» What you should do:
Check each line of the material. Copy those containing "scene".

» Supplied material:
● ● ●
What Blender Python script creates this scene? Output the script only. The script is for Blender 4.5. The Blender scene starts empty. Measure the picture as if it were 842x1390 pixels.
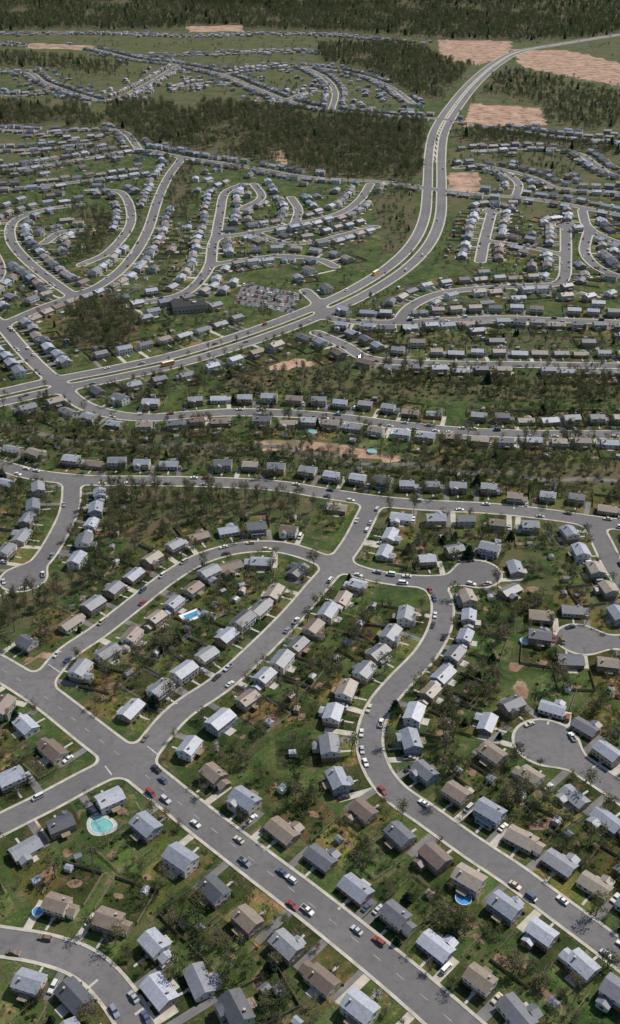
import bpy, math, random, time
import numpy as np
from mathutils import Vector, kdtree, noise
T0=time.time()
random.seed(7); rng=np.random.default_rng(7)
U=random.uniform
sc=bpy.context.scene
# ------------------------------------------------------------------ survey frame
H=270.0; FP=1350.0; PITCH=math.radians(31.1); CP=math.cos(PITCH); SP=math.sin(PITCH)
def g(u,v,h=0.0):
    a=(u-421)/FP; b=(v-695)/FP
    t=(H-h)/(SP+b*CP)
    return (a*t,(CP-b*SP)*t)
def proj(x,y,z=0.0):
    dz=z-H
    d=y*CP-dz*SP
    return (421+FP*x/d, 695-FP*(y*SP+dz*CP)/d)
def W(poly): return [g(*p) for p in poly]
# ------------------------------------------------------------------ materials
class N:
    def __init__(s,name):
        s.m=bpy.data.materials.new(name); s.m.use_nodes=True; s.nt=s.m.node_tree
        s.b=s.nt.nodes['Principled BSDF']; s.out=s.nt.nodes['Material Output']
    def n(s,t,**k):
        x=s.nt.nodes.new(t)
        for a,v in k.items(): setattr(x,a,v)
        return x
    def l(s,a,b): s.nt.links.new(a,b)
    def put(s,sock,v):
        if hasattr(v,'is_linked') or hasattr(v,'links'): s.l(v,sock)
        elif isinstance(v,(tuple,list)) and len(v)==3 and sock.type=='RGBA': sock.default_value=(*v,1)
        else: sock.default_value=v
    def mix(s,f,a,b,bt='MIX'):
        x=s.n('ShaderNodeMixRGB',blend_type=bt)
        s.put(x.inputs[0],f); s.put(x.inputs[1],a); s.put(x.inputs[2],b); return x.outputs[0]
    def math(s,op,a,b=0.0,clamp=False):
        x=s.n('ShaderNodeMath',operation=op,use_clamp=clamp)
        s.put(x.inputs[0],a); s.put(x.inputs[1],b); return x.outputs[0]
    def pos(s): return s.n('ShaderNodeNewGeometry').outputs['Position']
    def obj(s): return s.n('ShaderNodeTexCoord').outputs['Object']
    def noise(s,vec,scale,detail=3,rough=.55,dist=0):
        x=s.n('ShaderNodeTexNoise'); s.l(vec,x.inputs['Vector'])
        x.inputs['Scale'].default_value=scale; x.inputs['Detail'].default_value=detail
        x.inputs['Roughness'].default_value=rough; x.inputs['Distortion'].default_value=dist
        return x.outputs['Fac']
    def rng(s,v,a,b,c=0.0,d=1.0):
        x=s.n('ShaderNodeMapRange',clamp=True); s.put(x.inputs[0],v)
        for i,q in enumerate((a,b,c,d)): x.inputs[i+1].default_value=q
        return x.outputs[0]
    def ramp(s,f,stops,const=False):
        x=s.n('ShaderNodeValToRGB'); s.l(f,x.inputs[0]); cr=x.color_ramp
        if const: cr.interpolation='CONSTANT'
        while len(cr.elements)<len(stops): cr.elements.new(.5)
        for e,(p,c) in zip(cr.elements,stops): e.position=p
        for e,(p,c) in zip(cr.elements,stops): e.color=(*c,1)
        return x.outputs[0]
    def rand(s,mul=1.0):
        o=s.n('ShaderNodeObjectInfo').outputs['Random']
        return s.math('FRACT',s.math('MULTIPLY',o,mul)) if mul!=1.0 else o
    def done(s,col,rough=.8,spec=.3):
        s.put(s.b.inputs['Base Color'],col); s.put(s.b.inputs['Roughness'],rough)
        s.b.inputs['Specular IOR Level'].default_value=spec; return s.m
def eq(cols): return [(i/len(cols),c) for i,c in enumerate(cols)]
def nm(name,c1,c2,scale,rough=.8,detail=3,world=False,spec=.3):
    k=N(name); f=k.noise(k.pos() if world else k.obj(),scale,detail)
    return k.done(k.mix(k.rng(f,.3,.7),c1,c2),rough,spec)

def grass_nodes(k,P):
    big=k.noise(P,.008,3); mid=k.noise(P,.06,5,.65); fine=k.noise(P,.40,5,.75); vf=k.noise(P,1.5,3,.75)
    c=k.mix(k.rng(mid,.38,.62),(.024,.050,.014),(.066,.104,.028))
    c=k.mix(k.rng(fine,.47,.68),c,(.034,.048,.019))
    dry=k.math('MULTIPLY',k.rng(k.noise(P,.09,5,.7,.8),.49,.62),k.rng(big,.35,.6,.5,1.))
    c=k.mix(k.math('MULTIPLY',dry,.74),c,(.115,.098,.052))
    spot=k.rng(k.noise(P,.16,5,.75,1.),.57,.65)
    c=k.mix(k.math('MULTIPLY',spot,.75),c,(.19,.135,.09))
    c=k.mix(1.0,c,k.mix(k.rng(vf,.3,.7),(.58,.58,.58),(1.42,1.4,1.37)),'MULTIPLY')
    return c,mid,fine
k=N('ground_grass'); P=k.pos(); c,mid,fine=grass_nodes(k,P)
vc=k.n('ShaderNodeVertexColor',layer_name='mask'); sep=k.n('ShaderNodeSeparateColor'); k.l(vc.outputs[0],sep.inputs[0])
edge=k.math('MULTIPLY',k.math('SUBTRACT',k.noise(P,.05,5,.7),.5),1.9)
def th(ch,a=.4,b=.6): return k.rng(k.math('ADD',sep.outputs[ch],edge),a,b)
wf=k.mix(k.rng(k.noise(P,.05,4,.7),.4,.6),(.105,.078,.048),(.045,.068,.022))
wf=k.mix(k.rng(k.noise(P,.6,3,.7),.48,.72),wf,(.135,.105,.07))
c=k.mix(k.math('MULTIPLY',th(0),.9),c,wf)
ol=k.mix(k.rng(k.noise(P,.03,4,.6),.38,.62),(.054,.076,.026),(.12,.095,.055))
c=k.mix(k.math('MULTIPLY',th(2),.7),c,ol)
di=k.mix(k.rng(k.noise(P,.03,5,.7),.38,.62),(.42,.275,.20),(.28,.185,.13))
di=k.mix(k.rng(k.noise(P,.06,5,.75),.48,.66),di,(.13,.105,.065))
c=k.mix(th(1),c,di)
M_ground=k.done(c,.95,.1)
k=N('lawn_grass'); P=k.pos(); c,_,_=grass_nodes(k,P)
vc=k.n('ShaderNodeVertexColor',layer_name='tint')
M_lawn=k.done(k.mix(1.0,c,vc.outputs[0],'MULTIPLY'),.95,.1)
k=N('asphalt'); P=k.pos()
c=k.mix(k.rng(k.noise(P,.02,3),.35,.65),(.122,.115,.117),(.162,.153,.153))
c=k.mix(k.rng(k.noise(P,.35,5,.7),.45,.75),c,(.10,.096,.096))
c=k.mix(k.rng(k.noise(P,.09,5,.7,1.5),.60,.66,0,.6),c,(.078,.075,.076))
M_asph=k.done(c,.85,.25)
M_walk=nm('concrete_sidewalk',(.31,.285,.24),(.50,.465,.39),.3,.9,4,True)
M_drive=nm('driveway_asphalt',(.10,.092,.09),(.20,.19,.18),.12,.9,4,True)
M_paint=nm('road_paint',(.30,.29,.27),(.55,.54,.50),.5,.7,4,True)
M_soil=nm('garden_soil',(.15,.085,.055),(.25,.165,.11),.5,.95,5,True)
k=N('roof_shingles'); r=k.rand()
c=k.ramp(r,eq([(.23,.25,.29),(.12,.125,.14),(.32,.34,.38),(.21,.165,.13),(.25,.27,.31),(.075,.08,.09),(.16,.165,.18),(.25,.21,.17),(.36,.38,.43),(.10,.105,.12),(.23,.24,.26),(.15,.11,.085),(.28,.30,.35),(.29,.245,.20),(.18,.19,.215)]),True)
P=k.obj(); f=k.noise(P,.8,4,.65); f2=k.noise(P,6,2)
c=k.mix(1.0,c,k.mix(k.rng(f,.3,.7),(.78,.78,.78),(1.12,1.12,1.12)),'MULTIPLY')
c=k.mix(1.0,c,k.mix(k.rng(f2,.3,.7),(.82,.82,.82),(1.12,1.12,1.12)),'MULTIPLY')
M_roof=k.done(c,.5,.5)
k=N('wall_siding'); r=k.rand(7.31)
c=k.ramp(r,eq([(.55,.53,.48),(.42,.36,.26),(.60,.59,.56),(.24,.28,.31),(.44,.40,.33),(.28,.20,.15),(.52,.48,.36),(.30,.33,.26),(.64,.63,.60),(.21,.16,.12)]),True)
wv=k.n('ShaderNodeTexWave',bands_direction='Z'); k.l(k.obj(),wv.inputs[0]); wv.inputs['Scale'].default_value=1.6
c=k.mix(1.0,c,k.mix(wv.outputs['Fac'],(.85,.85,.85),(1,1,1)),'MULTIPLY')
M_side=k.done(c,.7)
k=N('wall_brick'); bt=k.n('ShaderNodeTexBrick'); k.l(k.obj(),bt.inputs[0]); bt.inputs['Scale'].default_value=3
bt.inputs['Color1'].default_value=(.27,.13,.09,1); bt.inputs['Color2'].default_value=(.20,.11,.08,1); bt.inputs['Mortar'].default_value=(.33,.29,.26,1)
M_brick=k.done(bt.outputs[0],.85)
M_trim=nm('white_trim',(.66,.66,.64),(.76,.76,.74),1)
M_glass=nm('window_glass',(.03,.035,.045),(.06,.07,.08),.5,.12,2,False,.6)
k=N('painted_door'); M_door=k.done(k.ramp(k.rand(3.7),eq([(.25,.05,.04),(.05,.10,.18),(.08,.16,.09),(.30,.22,.12)]),True),.5)
M_conc=nm('patio_concrete',(.36,.34,.31),(.46,.44,.40),.8)
M_wood=nm('weathered_wood',(.17,.13,.09),(.28,.23,.17),1.2)
M_link=nm('galvanised_rail',(.26,.26,.25),(.36,.36,.34),1.2)
k=N('car_paint'); c=k.ramp(k.rand(5.17),eq([(.72,.72,.70),(.45,.46,.47),(.24,.05,.04),(.08,.10,.17),(.50,.45,.34),(.62,.62,.60),(.68,.68,.66),(.20,.24,.29),(.18,.12,.08),(.60,.60,.58),(.34,.35,.36),(.04,.04,.045),(.70,.68,.62)]),True)
M_car=k.done(c,.28,.6)
M_tyre=nm('tyre_rubber',(.02,.02,.02),(.035,.035,.035),3)
M_yel=nm('bus_yellow',(.70,.33,.03),(.76,.38,.05),1,.4)
M_pool=nm('pool_water',(.12,.34,.34),(.20,.44,.43),.5,.1,2,True,.5)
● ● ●
» Correct answer:
What Blender Python script creates this scene? Output the script only. The script is for Blender 4.5. The Blender scene starts empty. Measure the picture as if it were 842x1390 pixels.
sc=bpy.context.scene